The ONS has now confirmed and slightly revised numbers that I myself calculated a few weeks ago.

In the first year of New Labour, 190,760 houses were completed.. across the UK.

It took a decade to drive that up to 219,070 a year…but nearly half were those buy-to-let friendly flats, not houses.

Flatbuilding, not housebuilding.

So little surprise that during the crisis, that annual total collapsed during the recession – falling by more than a third to 137,400.

Labour blamed the financial crisis which nearly bankrupted many housebuilders, the Conservatives blamed Labour.

Now there WAS a brief rally, under the coalition.

But who can be surprised that after wide-scale planning changes iniitiated by a letter from Eric Pickles, and massive cuts to government funding for housebuilding, the total fell back.

In fact in 2012/13 total UK housing completions fell to just 135,200. Strip out Northern Ireland  to compare with historical tables for Britain (Hat tip Noble Francis) and these are he lowest peacetime annual total for housebuilding on some measures, since the 1920s.
Curiously this fact has not ignited much media debate (previous lows under Labour were prominently featured on front pages at the time) or government soul searching.

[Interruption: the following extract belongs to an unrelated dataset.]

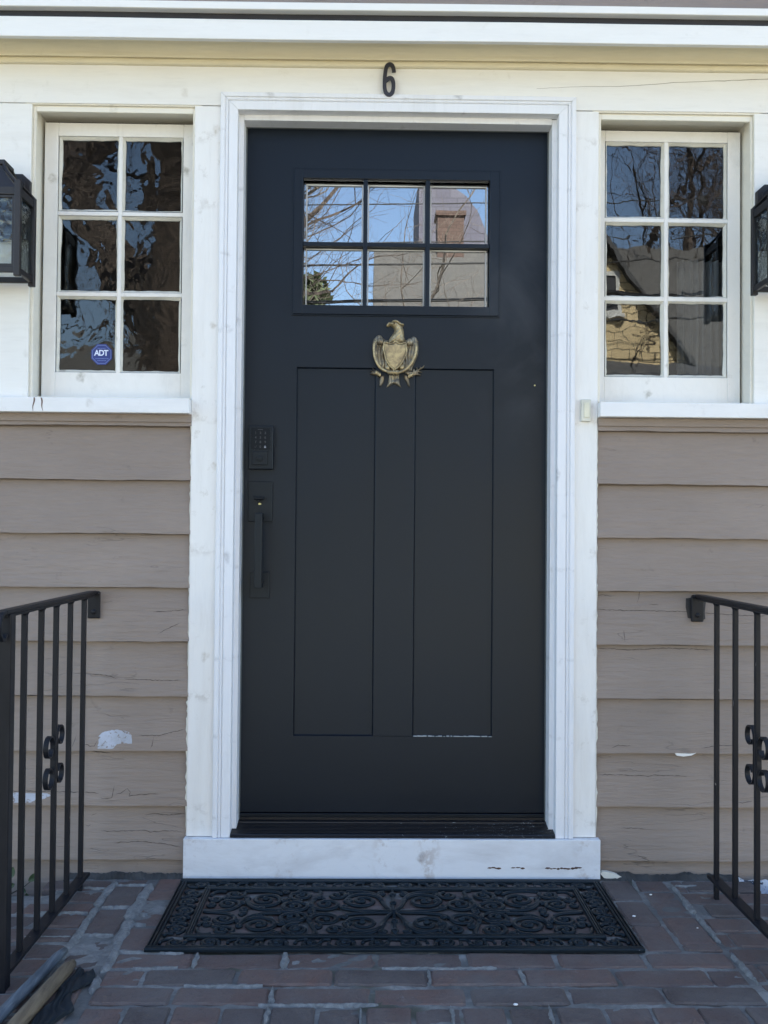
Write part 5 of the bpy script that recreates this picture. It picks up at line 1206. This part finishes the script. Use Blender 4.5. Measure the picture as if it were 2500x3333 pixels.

It would be reasonable for a government which wants to boast about housebuilding and claims it is a good thing, to explore the contribution of its own policies to such a failure.

Perhaps that contribution is nothing. Perhaps it is all the fault of the eurozone crisis, and actually the weather did play a part.

At the time, though, many people warned that aggressively disposing of Labour’s planning system and slashing housing budgets would inevitably lead to one thing.

(Due to a curious data error earlier this year, these numbers were not available at the time they should have fuelled the public debate).

At the very least, acknowledging these numbers would make more sense than blithely boasting about how the next quarter was a record growth rate (from this historical low, of course it would be), or adding up a few years to make the number sound bigger. Jon Snow in his debate with Housing Minister Kris Hopkins and shadow Emma Reynolds, finally did get some acknowledgement today.

Having said that, the opposition need a catharsis of its own. Gordon Brown promised 3 million new homes at the rate of 200,000 a year  as his number one priority upon entering office, and the rate of housebuilding promptly halved.

And a party which now claims that the housing crisis is inextricably linked with the cost of living crisis needs to find answers to

a. the trebling of real house prices

and b. a fundamental tenure shift in much of the housing stock from first time buyers towards buy-to-let landlord investors, on its watch (or lack of watch).

So we have two bald men fighting over the comb of housing policy, a housebuilding industry more interested in investor flats than family homes, disproportionate effort on boosting housing demand and prices, ahead of the increase in supply.

So both sides talk boldly of building more houses – but both have failed miserably: and this may just be democracy. Not enough people actually vote at a local level for more houses.

But that is surely failing Britain’s next generation.